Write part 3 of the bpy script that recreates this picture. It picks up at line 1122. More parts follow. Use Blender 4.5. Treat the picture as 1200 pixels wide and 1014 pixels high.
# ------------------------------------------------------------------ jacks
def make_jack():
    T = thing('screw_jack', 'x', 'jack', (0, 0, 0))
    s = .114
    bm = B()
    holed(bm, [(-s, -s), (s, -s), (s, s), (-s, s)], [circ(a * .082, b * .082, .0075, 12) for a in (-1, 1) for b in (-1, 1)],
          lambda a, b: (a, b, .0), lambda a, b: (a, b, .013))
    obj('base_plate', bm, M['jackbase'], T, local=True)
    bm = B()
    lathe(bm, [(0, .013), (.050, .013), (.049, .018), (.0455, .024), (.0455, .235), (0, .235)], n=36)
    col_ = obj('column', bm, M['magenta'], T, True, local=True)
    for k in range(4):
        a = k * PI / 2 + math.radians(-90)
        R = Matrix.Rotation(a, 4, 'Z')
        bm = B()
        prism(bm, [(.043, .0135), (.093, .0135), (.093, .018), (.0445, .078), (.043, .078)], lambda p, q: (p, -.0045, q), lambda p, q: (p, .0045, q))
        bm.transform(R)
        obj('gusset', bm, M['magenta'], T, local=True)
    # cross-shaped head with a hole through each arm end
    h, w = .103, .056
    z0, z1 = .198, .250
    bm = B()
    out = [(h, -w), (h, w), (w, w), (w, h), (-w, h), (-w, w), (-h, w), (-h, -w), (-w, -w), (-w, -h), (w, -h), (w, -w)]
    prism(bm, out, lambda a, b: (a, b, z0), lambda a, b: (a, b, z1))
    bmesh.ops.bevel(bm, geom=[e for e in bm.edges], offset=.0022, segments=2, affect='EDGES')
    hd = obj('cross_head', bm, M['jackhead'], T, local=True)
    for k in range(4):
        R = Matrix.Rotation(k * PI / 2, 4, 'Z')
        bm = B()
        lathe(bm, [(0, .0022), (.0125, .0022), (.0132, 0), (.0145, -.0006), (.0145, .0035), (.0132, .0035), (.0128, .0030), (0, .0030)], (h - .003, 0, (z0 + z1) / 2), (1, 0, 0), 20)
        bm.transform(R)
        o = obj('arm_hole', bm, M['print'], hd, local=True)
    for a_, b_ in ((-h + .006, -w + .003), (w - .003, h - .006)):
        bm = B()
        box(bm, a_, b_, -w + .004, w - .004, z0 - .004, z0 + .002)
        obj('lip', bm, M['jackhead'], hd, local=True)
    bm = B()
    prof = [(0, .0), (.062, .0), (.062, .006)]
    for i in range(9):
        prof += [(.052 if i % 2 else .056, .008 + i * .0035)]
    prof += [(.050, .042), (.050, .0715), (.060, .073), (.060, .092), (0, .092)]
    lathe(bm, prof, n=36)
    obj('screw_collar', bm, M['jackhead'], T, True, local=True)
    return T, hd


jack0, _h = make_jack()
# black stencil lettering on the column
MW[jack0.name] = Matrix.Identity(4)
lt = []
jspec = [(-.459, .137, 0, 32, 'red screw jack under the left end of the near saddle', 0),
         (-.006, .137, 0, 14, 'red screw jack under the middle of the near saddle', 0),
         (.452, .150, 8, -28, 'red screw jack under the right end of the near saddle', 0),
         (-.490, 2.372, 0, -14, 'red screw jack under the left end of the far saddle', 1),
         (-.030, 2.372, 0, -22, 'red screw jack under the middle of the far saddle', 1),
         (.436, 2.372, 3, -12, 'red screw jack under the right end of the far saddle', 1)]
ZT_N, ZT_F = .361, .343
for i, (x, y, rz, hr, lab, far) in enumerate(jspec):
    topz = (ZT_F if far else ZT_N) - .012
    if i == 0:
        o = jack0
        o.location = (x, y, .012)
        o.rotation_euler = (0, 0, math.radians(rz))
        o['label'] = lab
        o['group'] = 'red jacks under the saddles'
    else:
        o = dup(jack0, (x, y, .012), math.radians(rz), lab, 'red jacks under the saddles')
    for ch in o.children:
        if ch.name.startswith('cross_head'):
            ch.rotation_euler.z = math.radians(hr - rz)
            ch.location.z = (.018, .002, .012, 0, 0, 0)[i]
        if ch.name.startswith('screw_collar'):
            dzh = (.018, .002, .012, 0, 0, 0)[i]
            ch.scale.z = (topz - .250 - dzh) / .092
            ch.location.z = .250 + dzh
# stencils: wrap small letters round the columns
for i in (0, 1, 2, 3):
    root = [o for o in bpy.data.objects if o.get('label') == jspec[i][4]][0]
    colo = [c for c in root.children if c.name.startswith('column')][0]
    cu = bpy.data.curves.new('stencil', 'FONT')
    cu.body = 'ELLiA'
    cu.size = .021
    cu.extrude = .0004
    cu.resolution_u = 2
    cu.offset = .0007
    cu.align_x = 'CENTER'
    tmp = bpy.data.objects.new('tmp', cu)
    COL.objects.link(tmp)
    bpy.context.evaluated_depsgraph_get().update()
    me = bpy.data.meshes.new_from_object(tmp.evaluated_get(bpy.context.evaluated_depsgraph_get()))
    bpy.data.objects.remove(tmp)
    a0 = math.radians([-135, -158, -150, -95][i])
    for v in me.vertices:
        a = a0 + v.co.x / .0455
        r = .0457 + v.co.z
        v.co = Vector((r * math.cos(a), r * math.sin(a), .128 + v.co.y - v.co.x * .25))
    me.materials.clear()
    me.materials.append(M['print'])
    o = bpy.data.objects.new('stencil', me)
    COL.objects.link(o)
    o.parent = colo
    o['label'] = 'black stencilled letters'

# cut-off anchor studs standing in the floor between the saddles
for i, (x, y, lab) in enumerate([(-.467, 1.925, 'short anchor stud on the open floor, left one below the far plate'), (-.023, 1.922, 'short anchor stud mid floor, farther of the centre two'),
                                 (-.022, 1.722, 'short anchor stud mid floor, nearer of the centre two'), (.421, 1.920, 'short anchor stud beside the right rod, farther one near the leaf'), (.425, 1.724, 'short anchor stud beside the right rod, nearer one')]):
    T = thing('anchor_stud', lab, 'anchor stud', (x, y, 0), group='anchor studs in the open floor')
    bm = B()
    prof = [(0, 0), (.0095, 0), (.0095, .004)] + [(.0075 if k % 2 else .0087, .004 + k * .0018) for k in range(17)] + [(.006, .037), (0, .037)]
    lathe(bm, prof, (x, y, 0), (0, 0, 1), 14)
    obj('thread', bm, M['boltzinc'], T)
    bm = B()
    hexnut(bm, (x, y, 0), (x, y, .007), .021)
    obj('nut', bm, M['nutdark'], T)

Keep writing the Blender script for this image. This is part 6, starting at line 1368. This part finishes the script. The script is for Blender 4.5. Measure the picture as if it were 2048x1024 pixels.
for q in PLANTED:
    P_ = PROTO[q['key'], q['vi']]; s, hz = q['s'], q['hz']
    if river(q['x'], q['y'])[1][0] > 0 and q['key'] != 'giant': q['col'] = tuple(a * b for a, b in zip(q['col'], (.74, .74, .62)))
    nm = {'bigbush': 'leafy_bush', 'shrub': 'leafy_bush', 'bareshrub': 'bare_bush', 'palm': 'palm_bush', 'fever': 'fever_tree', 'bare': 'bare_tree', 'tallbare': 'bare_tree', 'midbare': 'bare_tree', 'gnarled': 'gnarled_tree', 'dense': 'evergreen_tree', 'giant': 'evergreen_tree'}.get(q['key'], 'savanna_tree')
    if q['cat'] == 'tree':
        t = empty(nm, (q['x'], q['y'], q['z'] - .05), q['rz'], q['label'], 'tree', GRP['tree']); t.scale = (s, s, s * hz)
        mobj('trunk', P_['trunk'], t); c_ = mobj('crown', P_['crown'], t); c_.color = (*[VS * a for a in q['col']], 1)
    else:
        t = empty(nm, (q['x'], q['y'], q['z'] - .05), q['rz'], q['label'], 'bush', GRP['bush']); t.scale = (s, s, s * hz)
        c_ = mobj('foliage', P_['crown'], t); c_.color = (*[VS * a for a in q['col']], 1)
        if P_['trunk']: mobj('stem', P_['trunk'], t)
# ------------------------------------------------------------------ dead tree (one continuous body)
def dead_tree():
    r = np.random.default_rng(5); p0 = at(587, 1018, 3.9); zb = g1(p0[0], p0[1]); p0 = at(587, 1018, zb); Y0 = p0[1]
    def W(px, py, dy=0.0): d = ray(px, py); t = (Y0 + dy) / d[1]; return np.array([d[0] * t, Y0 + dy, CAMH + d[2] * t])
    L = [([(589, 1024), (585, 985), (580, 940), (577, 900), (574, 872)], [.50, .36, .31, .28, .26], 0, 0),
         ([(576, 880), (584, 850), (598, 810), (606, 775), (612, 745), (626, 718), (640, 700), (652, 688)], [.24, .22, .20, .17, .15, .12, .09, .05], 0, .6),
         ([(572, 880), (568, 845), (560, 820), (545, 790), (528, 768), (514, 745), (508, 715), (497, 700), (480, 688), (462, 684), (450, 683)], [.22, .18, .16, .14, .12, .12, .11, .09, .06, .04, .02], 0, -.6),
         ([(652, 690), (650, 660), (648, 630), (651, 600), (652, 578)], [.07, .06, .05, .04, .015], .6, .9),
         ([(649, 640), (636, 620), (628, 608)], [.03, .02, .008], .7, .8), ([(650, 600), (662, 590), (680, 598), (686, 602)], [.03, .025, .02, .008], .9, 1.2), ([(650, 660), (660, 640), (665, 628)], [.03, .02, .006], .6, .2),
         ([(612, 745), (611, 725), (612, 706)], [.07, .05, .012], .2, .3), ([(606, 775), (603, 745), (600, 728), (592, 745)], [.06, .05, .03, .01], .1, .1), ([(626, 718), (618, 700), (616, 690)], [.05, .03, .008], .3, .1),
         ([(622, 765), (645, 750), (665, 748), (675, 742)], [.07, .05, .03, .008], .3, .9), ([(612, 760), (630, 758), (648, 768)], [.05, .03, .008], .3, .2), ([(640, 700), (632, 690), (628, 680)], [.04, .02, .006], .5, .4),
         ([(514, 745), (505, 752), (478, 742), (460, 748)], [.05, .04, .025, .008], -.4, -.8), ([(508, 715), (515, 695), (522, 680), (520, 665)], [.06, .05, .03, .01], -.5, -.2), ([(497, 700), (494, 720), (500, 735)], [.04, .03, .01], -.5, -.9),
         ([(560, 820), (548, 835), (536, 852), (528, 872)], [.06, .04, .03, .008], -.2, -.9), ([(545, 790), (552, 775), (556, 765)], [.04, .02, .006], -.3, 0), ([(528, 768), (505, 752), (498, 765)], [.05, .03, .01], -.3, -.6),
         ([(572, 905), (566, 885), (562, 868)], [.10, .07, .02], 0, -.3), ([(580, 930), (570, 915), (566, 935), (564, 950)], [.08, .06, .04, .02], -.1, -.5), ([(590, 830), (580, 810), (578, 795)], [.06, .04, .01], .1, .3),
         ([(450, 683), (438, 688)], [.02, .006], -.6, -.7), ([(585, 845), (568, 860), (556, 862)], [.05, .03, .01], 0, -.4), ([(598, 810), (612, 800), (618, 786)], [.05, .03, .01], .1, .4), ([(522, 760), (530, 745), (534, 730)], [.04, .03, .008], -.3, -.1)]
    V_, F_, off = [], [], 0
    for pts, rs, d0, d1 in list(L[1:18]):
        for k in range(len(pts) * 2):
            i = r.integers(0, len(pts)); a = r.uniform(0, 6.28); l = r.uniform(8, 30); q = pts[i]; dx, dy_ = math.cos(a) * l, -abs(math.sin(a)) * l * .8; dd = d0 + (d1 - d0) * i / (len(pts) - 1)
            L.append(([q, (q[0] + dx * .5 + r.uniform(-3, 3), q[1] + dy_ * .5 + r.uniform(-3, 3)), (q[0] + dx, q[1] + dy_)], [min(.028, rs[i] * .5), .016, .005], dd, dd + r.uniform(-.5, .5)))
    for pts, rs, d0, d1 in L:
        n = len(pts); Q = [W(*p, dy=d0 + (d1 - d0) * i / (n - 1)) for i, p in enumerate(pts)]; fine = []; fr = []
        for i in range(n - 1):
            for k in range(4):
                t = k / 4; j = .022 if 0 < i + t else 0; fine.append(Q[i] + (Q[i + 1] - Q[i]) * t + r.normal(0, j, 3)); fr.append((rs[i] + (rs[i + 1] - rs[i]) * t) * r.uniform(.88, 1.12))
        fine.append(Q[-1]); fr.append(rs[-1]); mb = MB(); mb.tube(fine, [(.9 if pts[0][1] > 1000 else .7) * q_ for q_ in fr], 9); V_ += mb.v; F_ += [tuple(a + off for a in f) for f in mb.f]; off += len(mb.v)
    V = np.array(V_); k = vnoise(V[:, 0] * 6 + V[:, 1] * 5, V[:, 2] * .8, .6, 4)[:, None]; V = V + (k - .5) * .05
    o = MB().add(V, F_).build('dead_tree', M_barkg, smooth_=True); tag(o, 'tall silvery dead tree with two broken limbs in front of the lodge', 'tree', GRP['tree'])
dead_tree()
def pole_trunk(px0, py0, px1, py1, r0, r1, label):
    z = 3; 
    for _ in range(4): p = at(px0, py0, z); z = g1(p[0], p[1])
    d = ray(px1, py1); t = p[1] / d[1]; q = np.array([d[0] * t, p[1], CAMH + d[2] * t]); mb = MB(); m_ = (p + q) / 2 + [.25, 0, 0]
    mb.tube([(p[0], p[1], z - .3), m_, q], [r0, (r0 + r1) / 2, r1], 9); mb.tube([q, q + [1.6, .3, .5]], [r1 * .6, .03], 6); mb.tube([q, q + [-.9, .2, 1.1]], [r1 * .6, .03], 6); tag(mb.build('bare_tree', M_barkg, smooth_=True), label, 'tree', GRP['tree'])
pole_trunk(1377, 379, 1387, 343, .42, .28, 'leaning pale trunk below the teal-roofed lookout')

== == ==

▸ Stated task
Spot every line that holds "Blender" and copy it.

▸ Response for this exercise
Write part 3 of the bpy script that recreates this picture. It picks up at line 1122. More parts follow. Use Blender 4.5. Treat the picture as 1200 pixels wide and 1014 pixels high.
Keep writing the Blender script for this image. This is part 6, starting at line 1368. This part finishes the script. The script is for Blender 4.5. Measure the picture as if it were 2048x1024 pixels.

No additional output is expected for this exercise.